Northwest Natural clarified that its goal is to develop a two-year pilot that both parties support, after which the parties will assess the program's performance and any needed changes before the company files for a second cycle of investments. The company would aim to file for a second two-year investment, provided the pilot was successful and the Oregon Public Utility Commission approved a second filing, according to Northwest Natural public information officer Stefanie Week.
City council voted 6-2 in support of a motion authorizing the city manager to negotiate the new franchise and emissions reduction program, with a focus on energy efficiency for low-income residents.
Northwest Natural Senior Vice President of Operations Kim Heiting said the company was pleased that the council supported the approach.
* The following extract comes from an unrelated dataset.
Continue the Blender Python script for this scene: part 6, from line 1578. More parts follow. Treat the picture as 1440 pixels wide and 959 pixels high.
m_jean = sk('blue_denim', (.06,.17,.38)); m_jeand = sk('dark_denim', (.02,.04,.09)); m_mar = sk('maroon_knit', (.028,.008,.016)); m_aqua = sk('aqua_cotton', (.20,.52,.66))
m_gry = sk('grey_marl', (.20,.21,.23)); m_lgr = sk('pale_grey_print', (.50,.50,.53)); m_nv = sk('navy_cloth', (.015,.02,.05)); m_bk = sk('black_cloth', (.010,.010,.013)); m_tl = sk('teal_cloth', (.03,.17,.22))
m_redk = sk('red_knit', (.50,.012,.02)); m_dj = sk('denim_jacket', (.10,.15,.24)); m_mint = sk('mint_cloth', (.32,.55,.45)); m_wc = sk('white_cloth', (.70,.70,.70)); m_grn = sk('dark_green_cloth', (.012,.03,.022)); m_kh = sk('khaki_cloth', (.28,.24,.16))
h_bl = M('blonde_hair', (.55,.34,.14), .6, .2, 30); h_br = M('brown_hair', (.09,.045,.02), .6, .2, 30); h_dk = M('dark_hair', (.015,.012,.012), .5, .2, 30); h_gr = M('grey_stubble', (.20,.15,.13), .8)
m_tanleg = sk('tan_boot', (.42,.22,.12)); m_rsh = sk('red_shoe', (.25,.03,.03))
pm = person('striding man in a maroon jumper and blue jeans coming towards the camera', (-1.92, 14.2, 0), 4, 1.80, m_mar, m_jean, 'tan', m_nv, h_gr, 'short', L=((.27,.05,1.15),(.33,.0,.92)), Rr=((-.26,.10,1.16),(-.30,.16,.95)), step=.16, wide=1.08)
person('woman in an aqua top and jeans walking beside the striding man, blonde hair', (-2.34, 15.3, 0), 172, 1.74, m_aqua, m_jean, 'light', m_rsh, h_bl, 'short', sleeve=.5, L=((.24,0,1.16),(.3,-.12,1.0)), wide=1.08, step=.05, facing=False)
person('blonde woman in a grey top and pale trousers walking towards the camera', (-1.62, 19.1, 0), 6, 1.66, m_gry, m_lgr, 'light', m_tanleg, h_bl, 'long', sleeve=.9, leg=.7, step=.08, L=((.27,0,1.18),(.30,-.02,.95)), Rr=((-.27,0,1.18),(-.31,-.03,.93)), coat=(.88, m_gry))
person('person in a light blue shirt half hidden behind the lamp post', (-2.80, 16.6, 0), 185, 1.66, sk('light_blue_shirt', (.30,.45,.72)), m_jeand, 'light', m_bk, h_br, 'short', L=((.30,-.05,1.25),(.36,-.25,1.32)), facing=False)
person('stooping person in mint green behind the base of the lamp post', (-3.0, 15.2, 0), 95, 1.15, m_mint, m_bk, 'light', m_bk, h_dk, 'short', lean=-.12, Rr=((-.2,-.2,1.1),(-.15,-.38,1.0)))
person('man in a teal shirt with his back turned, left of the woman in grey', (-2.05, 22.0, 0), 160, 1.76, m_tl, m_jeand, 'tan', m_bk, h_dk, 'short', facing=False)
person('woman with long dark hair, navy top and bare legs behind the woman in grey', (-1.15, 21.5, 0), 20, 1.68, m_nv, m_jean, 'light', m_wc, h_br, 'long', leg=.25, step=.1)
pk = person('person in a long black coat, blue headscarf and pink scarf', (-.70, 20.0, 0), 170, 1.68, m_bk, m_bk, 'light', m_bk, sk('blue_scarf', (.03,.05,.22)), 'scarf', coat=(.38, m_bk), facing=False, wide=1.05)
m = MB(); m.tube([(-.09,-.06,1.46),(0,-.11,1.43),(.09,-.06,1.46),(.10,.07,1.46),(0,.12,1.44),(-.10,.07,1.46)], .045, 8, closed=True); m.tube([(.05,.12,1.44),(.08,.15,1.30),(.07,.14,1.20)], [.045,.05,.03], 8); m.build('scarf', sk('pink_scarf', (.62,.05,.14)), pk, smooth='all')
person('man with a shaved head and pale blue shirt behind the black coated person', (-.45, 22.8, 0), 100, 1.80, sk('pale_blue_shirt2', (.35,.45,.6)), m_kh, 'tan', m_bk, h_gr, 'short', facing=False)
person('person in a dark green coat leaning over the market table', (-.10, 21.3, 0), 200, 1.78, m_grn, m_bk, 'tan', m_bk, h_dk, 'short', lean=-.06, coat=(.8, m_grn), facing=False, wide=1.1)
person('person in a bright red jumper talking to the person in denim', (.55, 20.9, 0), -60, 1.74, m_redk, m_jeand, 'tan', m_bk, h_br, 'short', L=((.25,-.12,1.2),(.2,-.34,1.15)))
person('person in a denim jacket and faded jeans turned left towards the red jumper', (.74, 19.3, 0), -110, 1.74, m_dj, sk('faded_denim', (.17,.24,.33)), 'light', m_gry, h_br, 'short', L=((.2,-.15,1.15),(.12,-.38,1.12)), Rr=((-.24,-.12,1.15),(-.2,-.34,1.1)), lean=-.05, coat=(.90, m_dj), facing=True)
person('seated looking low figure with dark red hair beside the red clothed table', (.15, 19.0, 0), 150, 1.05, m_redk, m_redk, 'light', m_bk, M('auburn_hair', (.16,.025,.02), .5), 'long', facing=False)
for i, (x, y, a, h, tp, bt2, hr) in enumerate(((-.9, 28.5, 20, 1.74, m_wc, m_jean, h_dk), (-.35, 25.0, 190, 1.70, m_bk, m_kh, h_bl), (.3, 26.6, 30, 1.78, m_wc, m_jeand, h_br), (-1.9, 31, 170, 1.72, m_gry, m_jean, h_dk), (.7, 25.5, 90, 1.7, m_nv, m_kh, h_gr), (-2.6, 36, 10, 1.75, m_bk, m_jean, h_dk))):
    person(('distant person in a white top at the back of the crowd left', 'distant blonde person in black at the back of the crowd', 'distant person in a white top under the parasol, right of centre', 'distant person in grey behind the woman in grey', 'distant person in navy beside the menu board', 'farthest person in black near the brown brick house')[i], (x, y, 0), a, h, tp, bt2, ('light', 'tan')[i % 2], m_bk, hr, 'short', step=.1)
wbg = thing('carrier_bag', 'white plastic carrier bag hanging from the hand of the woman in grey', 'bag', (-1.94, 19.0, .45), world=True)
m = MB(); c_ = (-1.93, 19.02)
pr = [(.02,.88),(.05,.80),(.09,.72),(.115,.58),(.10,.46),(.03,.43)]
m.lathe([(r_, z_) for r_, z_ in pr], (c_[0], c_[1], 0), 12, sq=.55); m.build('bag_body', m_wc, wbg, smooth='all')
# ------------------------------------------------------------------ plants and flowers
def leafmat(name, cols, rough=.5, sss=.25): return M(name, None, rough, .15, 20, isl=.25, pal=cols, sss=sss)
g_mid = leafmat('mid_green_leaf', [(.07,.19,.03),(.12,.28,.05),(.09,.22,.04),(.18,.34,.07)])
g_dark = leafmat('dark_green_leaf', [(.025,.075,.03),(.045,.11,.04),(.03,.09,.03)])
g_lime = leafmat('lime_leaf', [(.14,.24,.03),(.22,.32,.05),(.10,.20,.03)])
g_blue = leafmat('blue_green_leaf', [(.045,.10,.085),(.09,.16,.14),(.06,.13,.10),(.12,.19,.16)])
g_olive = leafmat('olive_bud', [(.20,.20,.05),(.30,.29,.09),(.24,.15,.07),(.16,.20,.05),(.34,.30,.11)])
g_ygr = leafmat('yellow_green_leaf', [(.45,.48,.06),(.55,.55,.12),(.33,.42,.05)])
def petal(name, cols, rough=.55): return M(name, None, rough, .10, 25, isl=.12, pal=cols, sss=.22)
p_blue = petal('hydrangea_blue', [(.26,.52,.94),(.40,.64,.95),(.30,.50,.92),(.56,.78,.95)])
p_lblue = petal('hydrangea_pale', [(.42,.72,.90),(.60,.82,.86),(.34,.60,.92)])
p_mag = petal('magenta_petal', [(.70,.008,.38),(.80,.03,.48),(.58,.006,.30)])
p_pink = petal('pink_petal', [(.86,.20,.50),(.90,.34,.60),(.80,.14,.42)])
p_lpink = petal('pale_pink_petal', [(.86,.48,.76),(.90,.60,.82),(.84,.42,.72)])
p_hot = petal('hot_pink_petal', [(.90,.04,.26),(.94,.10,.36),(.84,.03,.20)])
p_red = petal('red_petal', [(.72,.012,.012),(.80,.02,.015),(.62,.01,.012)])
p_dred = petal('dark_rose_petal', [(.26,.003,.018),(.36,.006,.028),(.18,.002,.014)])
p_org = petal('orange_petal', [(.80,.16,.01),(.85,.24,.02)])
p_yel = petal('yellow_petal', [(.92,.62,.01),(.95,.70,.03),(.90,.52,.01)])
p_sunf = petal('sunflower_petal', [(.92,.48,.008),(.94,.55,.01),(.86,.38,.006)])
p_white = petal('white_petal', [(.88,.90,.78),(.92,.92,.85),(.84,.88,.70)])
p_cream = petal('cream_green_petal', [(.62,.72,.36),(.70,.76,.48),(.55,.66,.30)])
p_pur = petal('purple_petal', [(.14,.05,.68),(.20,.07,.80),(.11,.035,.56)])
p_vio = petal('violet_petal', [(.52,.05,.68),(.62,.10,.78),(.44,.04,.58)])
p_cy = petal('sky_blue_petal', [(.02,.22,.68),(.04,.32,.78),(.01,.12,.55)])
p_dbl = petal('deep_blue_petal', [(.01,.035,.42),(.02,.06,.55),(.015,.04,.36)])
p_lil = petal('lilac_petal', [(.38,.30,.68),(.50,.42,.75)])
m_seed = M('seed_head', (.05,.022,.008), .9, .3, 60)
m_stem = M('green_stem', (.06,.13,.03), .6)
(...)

Eugene and Northwest Natural had been at loggerheads over the city's plan to make the franchise renewal contingent on climate-related measures.
"This decision is a win for collaboration and a drive to innovative solutions that help reach climate goals in the fastest, most affordable and reliable way possible. Our focus now is to work with the city to get those positive results for our customers and the community," Heiting said in an email.
Syrett said the increased franchise fee could allow the city to start a just transition fund and facilitate fuel switching. Mayor Lucy Vinis added that she saw the compromise agreement as being aligned with the city's goals, but said the plan alone would not achieve those goals. She said it was important to keep the door open to the gap analysis proposals.
Asked whether efforts to electrify its load would prompt the company to exercise the franchise's termination clause, Northwest Natural did not directly respond. The company previously objected to the city using funds collected through a carbon reduction fee for electrification initiatives. The company had also sought a clause that would allow it to terminate the carbon agreement if Eugene, any city in its service territory, Oregon or the federal government restricted or prohibited gas utility service.